In his final days, Asimov went back to check some of his short stories, his effort became Nightfall. The story is about Kalgash, a planet similar to the Earth in size, but with six suns. Every 2,049 years the suns shut down, and the inhabitants of the planet have to prepare to face the darkness.
1991
The Gosspel According to Jesus Christ —José Saramago

This novel is as complex as the rest of his work. Saramago writes about what would have been the untold story of Jesus Christ. In the novel, Jesus blames his father Joseph for the death of Jerusalem’s children. He abandons his home and starts a journey of self-discovery. Eventually, Jesus meets Mary Magdalene and starts a family with her. The novel was highly controversial as it places Jesus as a man and not a divinity.
1992
All The Pretty Horses— Cormarc McCarthy

McCarthy experimented with a new form of narrative to tell a story of love and the adventures of John Grady Cole. It is the first volume of his Border Trilogy.
1993
Trainspotting— Irvine Welsh

His book was famously adapted to film, and since then it has garnered legions of readers and admirers. Published in 1993, at the time it was seen as the most emblematic publication of the decade. It tells the story of a group of Scottish heroin addicts. Their adventures with drugs, their resentment against their homeland, and the journey to adulthood are the main subjects explored by Welsh.
1994
Of Love and Other Demons— Gabriel García Márquez

On her twelfth birthday, Sierva Mari is bitten by a rabid dog. Believed to be possessed, she is brought to a convent for observation. Into her cell stumbles Father Cayetano Delaura,and as he tends to her with holy water and sacramental oils, Delaura feels something shocking begin to occur. He has fallen in love, and it is not long until Sierva Maria joins him in his fevered misery.
1995
Blindness— José Saramago

Years after publishing his controversial book, The Gosspel According to Jesus Christ, Saramago decided to explore the human behavior in his new novel. Few people know that Saramago stopped writing for 30 years because he was unsuccessful at the beginning of his career. Blindness proves that all writers can overcome any difficulty. Ten years later, he wrote Seeing, the sequel to Blindness.
1996
Infinite Jest — David Foster Wallace

It has over one thousand pages which address different topics of the postmodern reality like drugs relationships, advertising, and suicide on a dystopian North America.
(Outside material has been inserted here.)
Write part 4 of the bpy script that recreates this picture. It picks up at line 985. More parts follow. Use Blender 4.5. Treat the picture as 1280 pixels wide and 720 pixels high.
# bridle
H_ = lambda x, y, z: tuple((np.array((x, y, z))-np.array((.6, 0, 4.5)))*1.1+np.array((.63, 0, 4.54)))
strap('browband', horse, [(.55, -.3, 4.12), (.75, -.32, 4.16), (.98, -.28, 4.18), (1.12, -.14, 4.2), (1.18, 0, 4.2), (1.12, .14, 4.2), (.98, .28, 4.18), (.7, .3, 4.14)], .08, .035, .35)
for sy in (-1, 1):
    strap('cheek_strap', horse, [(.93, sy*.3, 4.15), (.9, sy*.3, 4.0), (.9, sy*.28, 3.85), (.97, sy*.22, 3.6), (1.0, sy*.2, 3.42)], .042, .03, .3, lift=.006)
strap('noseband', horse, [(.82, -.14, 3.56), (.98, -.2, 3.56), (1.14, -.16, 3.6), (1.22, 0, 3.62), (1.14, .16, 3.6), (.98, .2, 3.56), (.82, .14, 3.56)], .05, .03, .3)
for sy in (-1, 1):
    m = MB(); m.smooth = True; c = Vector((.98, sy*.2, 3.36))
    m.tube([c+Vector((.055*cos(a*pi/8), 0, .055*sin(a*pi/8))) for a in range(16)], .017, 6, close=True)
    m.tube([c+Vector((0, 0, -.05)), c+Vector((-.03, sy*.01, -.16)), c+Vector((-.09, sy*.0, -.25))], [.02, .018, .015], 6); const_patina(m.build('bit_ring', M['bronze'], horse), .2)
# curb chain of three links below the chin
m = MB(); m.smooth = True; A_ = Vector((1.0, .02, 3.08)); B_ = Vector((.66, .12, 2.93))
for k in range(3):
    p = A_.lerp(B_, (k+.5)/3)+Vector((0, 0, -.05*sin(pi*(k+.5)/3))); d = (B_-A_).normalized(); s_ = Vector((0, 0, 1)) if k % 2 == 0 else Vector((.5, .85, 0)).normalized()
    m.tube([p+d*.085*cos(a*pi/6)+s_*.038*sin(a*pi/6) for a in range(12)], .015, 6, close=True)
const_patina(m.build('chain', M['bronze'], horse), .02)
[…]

The book is filled with footnotes and notes about the notes, which makes it a complicated book, however it is worth reading.
1997
American Pastoral— Philip Roth

Seymour Levov is a happy and conventional upper middle class man, whose life is ruined by the social and political turmoil of 1960 during the presidency of Lyndon B. Johnson. The book explores what happens when a man loses the stability that he was accustomed to, and how the best and the worst of humanity rises from conflict. It also questions the concept of the American dream.
1998
The Savage Detectives— Roberto Bolaño

Arturo Belano and Ulises Lima, founders of the realist movement in poetry, leave Mexico City in a borrowed white Impala. Their quest? To track down the obscure, vanished poet Cesárea Tinajero. According to the author, the novel tries to contrast the feelings of defeat and happiness of a generation, as well as the lines people draw when confronted with diverse challenges.
1999
Disgrace— J.M. Coetzee

Set in post-apartheid South Africa, this searing novel tells the story of David Lurie, a twice divorced, 52-year-old professor of Communications and Romantic Poetry at Cape Technical University. Though his position at the university has been reduced, he teaches his classes dutifully; and while age has diminished his attractiveness, weekly visits to a prostitute satisfy his sexual needs. But an affair with a student, Lurie sets in motion a chain of events that will shatter his complacency and leave him utterly …disgraced.